North Sea producer Taqa said global oil and gas operations maintained “robust” levels of output during the first quarter despite significant cuts in capital expenditure.
The Middle East-based firm said it produced 153,700 barrels of oil equivalent (boe) per day during the period, which was down by 3% from a year ago.
Taqa gave no regional breakdown for production but UK managing director Pete Jones said North Sea operations “continued a strong performance” in safety, reliability, cost control and operated production.
“Overall production was impacted by reduced non-operated volumes,” he said, adding: “We remain focused on core operations to ensure our long-term sustainable future in the UKCS (UK continental shelf).”
A 43% drop in the price of oil and gas sold by Taqa globally reduced the group’s revenue by 24% year-on-year to about £730million.
The company reported pre-tax losses of £159million for the three months to March 31, against losses of £51.5million previously.

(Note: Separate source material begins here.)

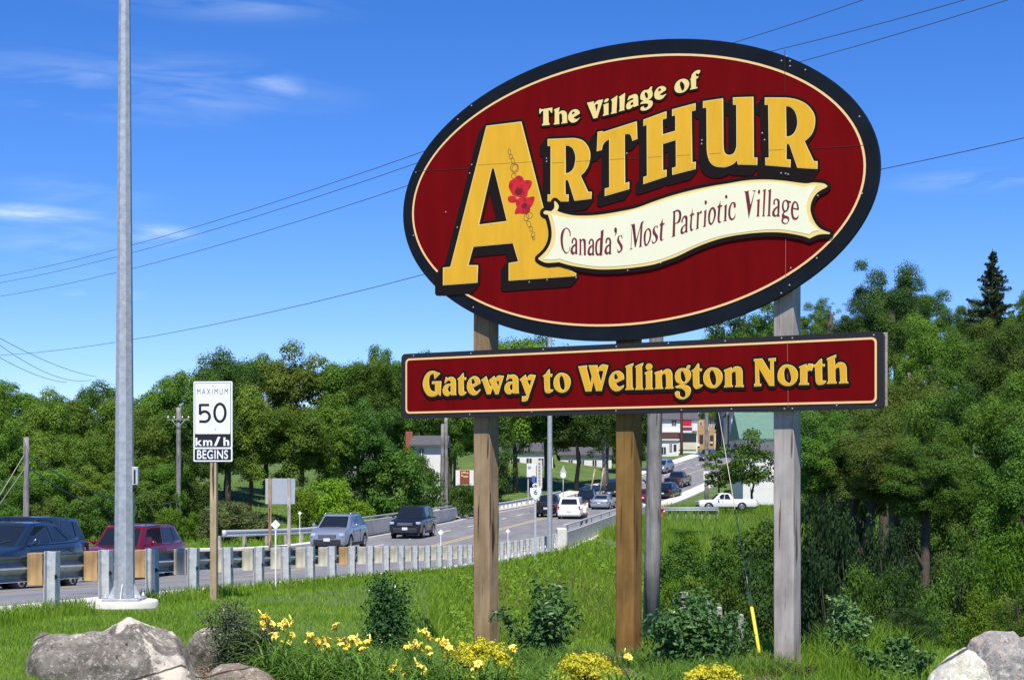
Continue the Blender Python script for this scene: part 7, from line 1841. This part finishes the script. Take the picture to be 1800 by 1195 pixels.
for px, Z, yt, w, n_, lb in ((838, 13.0, 1113, 135, 8000, 'golden mound in front of the brown timber post'), (1032, 12.9, 1136, 125, 7500, 'golden mound left of the foot of the amber post'), (1252, 12.8, 1165, 110, 6000, 'golden mound at the bottom edge left of the grey post'), (742, 13.3, 1165, 60, 2000, 'small golden plant left of the largest golden mound')):
    leafy(px, Z, yt, w, lb, LM['spirea'], int(n_ * 1.3), .026, aspect=.6, stems=14, nc=130, cat='plant', name='golden_shrub', cr=(.12, .24), dome=True, widen=1.22)

# ------------------------------------------------------------------ day lilies
def strap_leaf(m_, base, a, L, w, lift, nseg=7):
    ca_, sa_ = math.cos(a), math.sin(a); V = []
    for i in range(nseg + 1):
        t = i / nseg; out = L * (0.25 * t + 0.55 * t * t) ; up = L * lift * (t * 1.25 - t * t * t * .75); ww = w * (1 - t ** 2.2) * .5 + .0005
        c = Vector(base) + Vector((ca_ * out, sa_ * out, up)); s = Vector((-sa_, ca_, 0)) * ww; V += [c - s, c + Vector((0, 0, -ww * .5)), c + s]
    m_.add(V, [(3 * i + j, 3 * i + j + 1, 3 * i + j + 4, 3 * i + j + 3) for i in range(nseg) for j in (0, 1)], 0, True)
petal_m = mat('lily_petal', (0.80, 0.58, 0.05), 0.5, col2=(0.80, 0.36, 0.03), scale=12, thr=(.45, .7)); petal_p = mat('pale_lily_petal', (0.84, 0.72, 0.13), .5); throat = mat('lily_throat', (0.75, 0.38, 0.03), .5); stem_m = mat('lily_stem', (.10, .20, .03), .6)
def flower_mesh(mt, seed, r=.040):
    rd = random.Random(seed); m_ = MB()
    for k in range(6):
        a = k * math.pi / 3 + rd.uniform(-.1, .1); ca_, sa_ = math.cos(a), math.sin(a); V = []; wd = r * (.42 if k % 2 else .3)
        for i in range(6):
            t = i / 5; out = r * (.10 + .85 * t ** 1.3); up = r * (1.55 * t - .95 * t ** 3 - .1); ww = wd * math.sin(math.pi * (t * .86 + .1)); c = Vector((ca_ * out, sa_ * out, up)); s = Vector((-sa_, ca_, 0)) * ww
            V += [c - s + Vector((0, 0, .15 * ww)), c - Vector((0, 0, .12 * ww)), c + s + Vector((0, 0, .15 * ww))]
        m_.add(V, [(3 * i + j, 3 * i + j + 1, 3 * i + j + 4, 3 * i + j + 3) for i in range(5) for j in (0, 1)], 0, True)
    m_.tube([(0, 0, -r * .55), (0, 0, 0), (0, 0, r * .2)], [.004, r * .14, r * .2], 8, mi=1)
    for k in range(4):
        a = rd.uniform(0, 6.28); m_.tube([(0, 0, r * .1), (math.cos(a) * r * .3, math.sin(a) * r * .3, r * .75)], .0012, 4, mi=1, caps=False)
    return m_.mesh('flower', mt, throat)
fl = [flower_mesh(petal_m, 1), flower_mesh(petal_p, 2), flower_mesh(petal_m, 3, .034)]
bud = MB(); bud.tube([(0, 0, 0), (0, 0, .02), (0, 0, .045), (0, 0, .06)], [.003, .009, .008, .002], 7); bud_me = bud.mesh('bud', petal_p)
clumps_ = [(486, 12.6, 1.0, 'day lily clump beside the low brown boulder', [(462, 1092, 0), (476, 1098, 1), (492, 1102, 1), (499, 1094, 1), (482, 1120, 1), (512, 1117, 2), (468, 1086, 2)], 1190),
           (570, 12.7, .9, 'day lily clump with an orange-yellow bloom cluster right of the first clump', [(547, 1119, 0), (556, 1128, 0), (541, 1130, 2), (566, 1124, 0), (572, 1136, 1)], 1200),
           (612, 12.5, 1.0, 'day lily clump with one tall single bloom', [(592, 1101, 1), (606, 1126, 0), (619, 1124, 1), (628, 1130, 0), (646, 1131, 0), (600, 1136, 1)], 1205),
           (676, 12.3, .9, 'day lily clump below the upright glossy shrub', [(694, 1176, 0), (702, 1180, 2), (735, 1172, 1)], 1210),
           (748, 12.6, .9, 'day lily clump with a white-yellow bloom leaning right', [(744, 1112, 1), (753, 1118, 1), (728, 1141, 0), (741, 1136, 0), (752, 1141, 2), (738, 1170, 1)], 1200),
           (800, 12.4, .8, 'day lily clump left of the largest golden mound', [(776, 1133, 0), (784, 1130, 1), (790, 1141, 1)], 1205),
           (862, 12.1, .9, 'day lily clump in front of the largest golden mound', [(841, 1168, 1), (846, 1174, 1)], 1225),
           (905, 12.3, .8, 'day lily clump right of the largest golden mound', [(902, 1140, 1)], 1215),
           (1092, 12.3, .7, 'single bloom stalk in front of the amber post', [(1103, 1154, 2)], 1220),
           (535, 12.3, .8, 'leafy day lily clump without blooms at the bottom edge', [(505, 1098, 1)], 1212)]
for px, Z, s_, lb, flw, yb in clumps_:
    x = W(px, 0, Z).x; g0 = gz(x, Z); o = empty('day_lily', (x, Z, g0), label=lb, cat='flower', group='day lilies in the bed'); rd = random.Random(px); m_ = MB()
    for k in range(int(130 * s_)):
        strap_leaf(m_, (rd.uniform(-.11, .11), rd.uniform(-.09, .09), 0), rd.uniform(0, 6.28), rd.uniform(.34, .68) * s_, rd.uniform(.011, .019), rd.uniform(.55, 1.25))
    m_.obj('leaves', LM['lily'], o)
    for i, (fx, fy, kd) in enumerate(flw):
        zf = Z + rd.uniform(-.1, .1); p = W(fx, fy, zf) - Vector(o.location); st_ = MB(); b0 = Vector((p.x * .25, p.y * .25, 0))
        st_.tube([b0, b0.lerp(p, .5) + Vector((0, 0, .03)), p - Vector((0, 0, .02))], [.004, .0032, .0026], 5, caps=False); st_.obj('stalk', stem_m, o)
        f_ = link('flower', fl[kd], o, p, (R(rd.uniform(10, 75)), R(rd.uniform(-20, 20)), rd.uniform(-1.6, 1.6)))
        for _ in range(2): link('flower', fl[rd.choice([0, 1, 2])], o, p + Vector((rd.uniform(-.07, .07), rd.uniform(-.05, .05), rd.uniform(-.07, .03))), (R(rd.uniform(10, 85)), R(rd.uniform(-20, 20)), rd.uniform(-1.9, 1.9))).scale = (.75, .75, .75)
        if i % 2 == 0: link('bud', bud_me, o, p + Vector((rd.uniform(-.04, .04), 0, rd.uniform(-.05, .03))), (R(rd.uniform(-30, 30)), R(rd.uniform(-40, 40)), 0))

for px, Z, s_, lb in ((640, 12.0, .9, 'flowerless day lily leaves in the front row, left of the middle'), (715, 12.0, .8, 'flowerless day lily leaves in the front row below the golden plant'), (965, 12.4, .7, 'day lily leaves between the two middle golden mounds'), (590, 13.4, .7, 'day lily leaves at the back of the bed, left'), (660, 13.2, .7, 'day lily leaves behind the front row near the upright shrub'), (790, 13.0, .7, 'day lily leaves behind the front row left of the brown timber post'), (1120, 12.5, .6, 'small day lily tuft right of the amber post foot')):
    x = W(px, 0, Z).x; o = empty('day_lily', (x, Z, gz(x, Z)), label=lb, cat='flower', group='day lilies in the bed'); rd = random.Random(px); m_ = MB()
    for k in range(int(130 * s_)): strap_leaf(m_, (rd.uniform(-.11, .11), rd.uniform(-.09, .09), 0), rd.uniform(0, 6.28), rd.uniform(.34, .66) * s_, rd.uniform(.011, .019), rd.uniform(.55, 1.2))
    m_.obj('leaves', LM['lily'], o)
n = 26000; x = NR.uniform(-2.4, 2.5, n); z = NR.uniform(11.4, 15.0, n); k_ = (np.sin(x * 5.1) + np.sin(z * 4.3 + x * 2) > -.35) & (z < bed_back(x) - .25); P = mk(x[k_], z[k_])
blades(P, .17, .0095, 1.1, LM['lily'], 'bed_foliage', 'low mixed green foliage filling the planting bed', seg=True)
# stub posts on the bank
for x, yt, Z, w, lb in ((1202, 1040, 26, 12, 'pale wooden stub post, leftmost and highest of the four'), (1245, 1051, 25, 9, 'pale wooden stub post, second from the left'), (1263, 1066, 23.5, 10, 'pale wooden stub post, third from the left'), (1300, 1079, 22.5, 11, 'pale wooden stub post, rightmost beside the yellow guard')):
    p = W(x, yt, Z); g0 = gz(p.x, Z) - .3; w_ = w * Z / F / 2; q = MB(); q.bbox((-w_, -w_, g0 - p.z), (w_, w_, 0)); setp(q.obj('stub_post', M['wood_grey'], None, p, (R(2), R(-3), R(20)), bevel=.01), label=lb, cat='post', group='stub posts on the bank')
# rough tufts along the right foreground and around the post feet
n = 5200; z = NR.uniform(12.6, 17.5, n); x = (NR.uniform(1130, 1640, n) - 900) / F * z; P = mk(x, z)
blades(P, .16, .0075, .8, LM['weed'], 'tuft_grass', 'uneven tufts of grass around the grey post and the sapling', seg=True)
n = 1600; z = NR.uniform(13.5, 17, n); x = (NR.uniform(1440, 1600, n) - 900) / F * z; P = mk(x, z)
blades(P, .30, .009, .8, LM['weed'], 'tall_tuft_grass', 'bright tall grass between the sapling and the cream white boulder', seg=True)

Cost-cutting measures generated £187million of savings during the latest period, while Taqa said it booked a tax credit worth nearly £3.4million following changes to the UK oil and gas taxation regime.
Meanwhile, Premier Oil said yesterday the UK North Sea Catcher project remained on schedule and below budget.
First oil from Catcher, for which Premier is operator, with a 50% stake, is expected next year.
The latest trading and operations update from Premier reported production of 57,300boe per day between January 1 and April 30.
The total was boosted by daily output of more than 14,000 barrels of oil from Solan after start-up on the west of Shetland field on April 12.
Premier said it was on track to deliver at or above upper end of 2016 guidance of 65,000-70,000boe per day for the full year.